Dataset items:
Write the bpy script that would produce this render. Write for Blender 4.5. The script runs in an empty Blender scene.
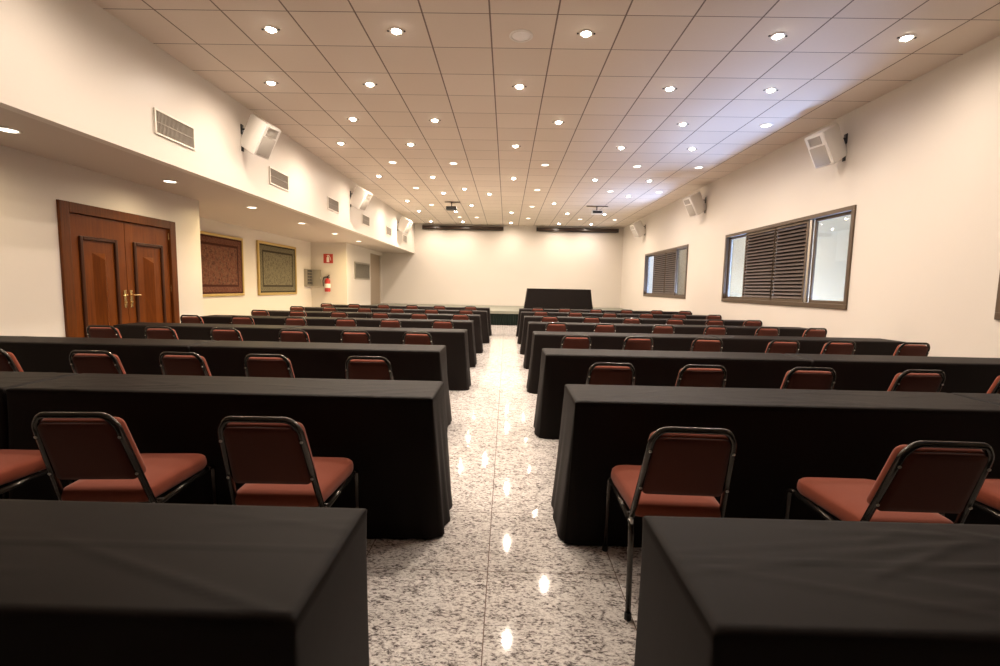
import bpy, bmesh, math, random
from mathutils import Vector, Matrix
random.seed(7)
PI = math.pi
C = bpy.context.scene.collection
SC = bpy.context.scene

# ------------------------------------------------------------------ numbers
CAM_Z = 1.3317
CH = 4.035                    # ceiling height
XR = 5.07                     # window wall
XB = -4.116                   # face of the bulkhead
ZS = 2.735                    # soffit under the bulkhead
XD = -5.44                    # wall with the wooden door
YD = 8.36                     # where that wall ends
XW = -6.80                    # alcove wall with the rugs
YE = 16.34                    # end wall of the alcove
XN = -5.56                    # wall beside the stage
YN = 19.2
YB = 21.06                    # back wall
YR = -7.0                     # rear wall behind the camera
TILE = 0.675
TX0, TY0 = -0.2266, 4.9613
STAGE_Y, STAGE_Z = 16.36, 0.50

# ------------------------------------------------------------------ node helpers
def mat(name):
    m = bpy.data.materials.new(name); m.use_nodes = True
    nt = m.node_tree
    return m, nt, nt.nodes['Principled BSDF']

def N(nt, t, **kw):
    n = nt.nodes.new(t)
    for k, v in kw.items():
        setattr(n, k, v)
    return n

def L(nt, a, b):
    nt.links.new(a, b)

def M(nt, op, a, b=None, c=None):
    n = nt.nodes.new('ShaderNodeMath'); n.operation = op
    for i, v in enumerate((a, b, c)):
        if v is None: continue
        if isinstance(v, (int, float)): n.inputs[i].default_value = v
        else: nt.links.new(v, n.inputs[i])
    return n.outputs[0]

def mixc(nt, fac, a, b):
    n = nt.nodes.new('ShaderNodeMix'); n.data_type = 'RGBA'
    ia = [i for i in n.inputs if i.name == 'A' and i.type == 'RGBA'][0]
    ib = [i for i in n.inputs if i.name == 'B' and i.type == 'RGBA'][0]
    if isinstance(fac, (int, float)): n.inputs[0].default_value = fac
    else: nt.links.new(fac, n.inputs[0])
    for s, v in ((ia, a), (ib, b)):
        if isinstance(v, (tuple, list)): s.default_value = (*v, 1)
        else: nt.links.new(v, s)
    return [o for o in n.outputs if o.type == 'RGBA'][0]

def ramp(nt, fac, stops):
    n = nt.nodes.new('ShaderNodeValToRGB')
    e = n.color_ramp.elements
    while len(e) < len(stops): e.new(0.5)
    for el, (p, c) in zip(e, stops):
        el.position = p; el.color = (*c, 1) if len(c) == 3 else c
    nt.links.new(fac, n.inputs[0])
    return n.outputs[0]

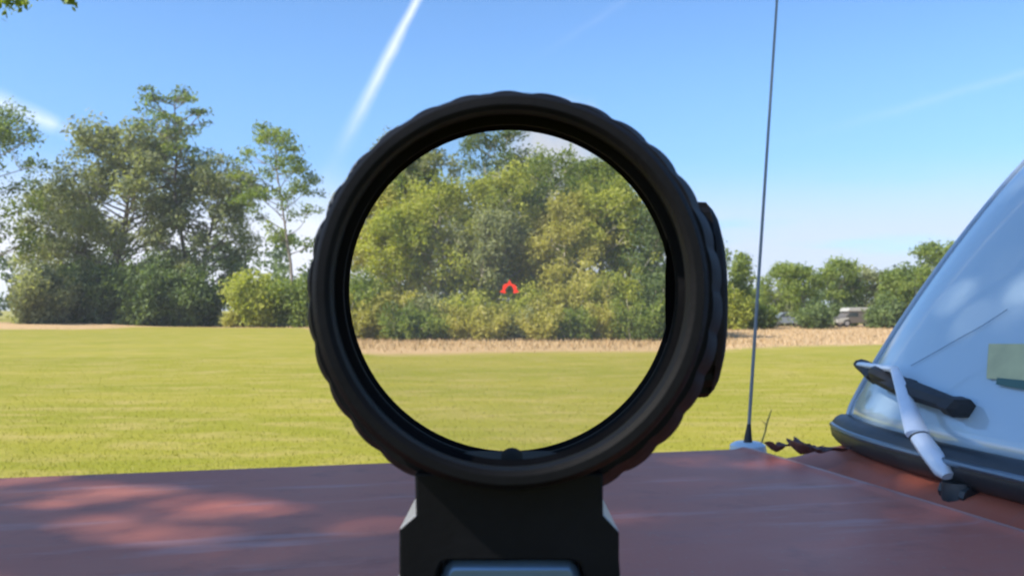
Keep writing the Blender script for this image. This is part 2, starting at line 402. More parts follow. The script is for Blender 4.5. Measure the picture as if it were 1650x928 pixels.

Task to complete: Repeat the records above exactly, from the first line through the line containing "SC = bpy.context.scene", and leave out the pictures.

Right answer:
Write the bpy script that would produce this render. Write for Blender 4.5. The script runs in an empty Blender scene.
import bpy, bmesh, math, random
from mathutils import Vector, Matrix
random.seed(7)
PI = math.pi
C = bpy.context.scene.collection
SC = bpy.context.scene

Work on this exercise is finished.